Review: For the lowest of low-income working people, you oppose tax credits that would exceed the amount of their taxes due. However, aren't these credits an example of "negative income tax" advocated by Milton Friedman and Daniel Moynihan, then embraced by Ronald Reagan as Earned Income Credits. So what's wrong with that?

Camp: As you note, the tax code already refunds money to low-income workers above and beyond their tax liability.  I don't believe accelerating that trend is healthy for America 's future.  If we need to improve unemployment provisions or the social safety net, we should do so.  Making the IRS an even larger welfare agency is not good policy.

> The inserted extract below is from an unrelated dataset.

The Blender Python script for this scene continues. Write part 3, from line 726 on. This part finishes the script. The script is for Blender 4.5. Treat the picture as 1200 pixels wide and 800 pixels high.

Review: Okay, here's a shorter question. Some Republicans have advocated to simply canceling everyone's taxes for two months, as an alternative $789 billion economic stimulus. Do you agree? Wouldn't that favor the wealthy?

Camp: I did not support that policy.  I think there are other tax reforms that would better stimulate the economy. (Reporter's Note: After this interview with Dave Camp, some Republicans advocated canceling taxes for everyone earning under $150,000, for four months. Of course, this would have to be phased at the balancing point; otherwise, someone earning $149,000 would be really happy while someone earning $151,000 would be really honked off.)


Review: Amid the economic stimulus debate, some Republicans have asserted that FDR's New Deal was actually a non-stimulating failure, and that only World War II rescued the economy. This debate was somehow like revisiting history. How do you feel about this?


Camp: I would point to FDR's own Secretary of the Treasury, Henry Morgenthau, who testified before the Ways and Means Committee: "We have tried spending money.  We are spending more than we have ever spent before and it does not work . . .. I say, after eight years of this administration, we have just as much unemployment as when we started . . . and an enormous debt to boot."

Review: Are you really just a lockstep conservative Republican ideologue, or do your critics just say that?    

Camp I'm just glad they know my name, even if they don't know my full record.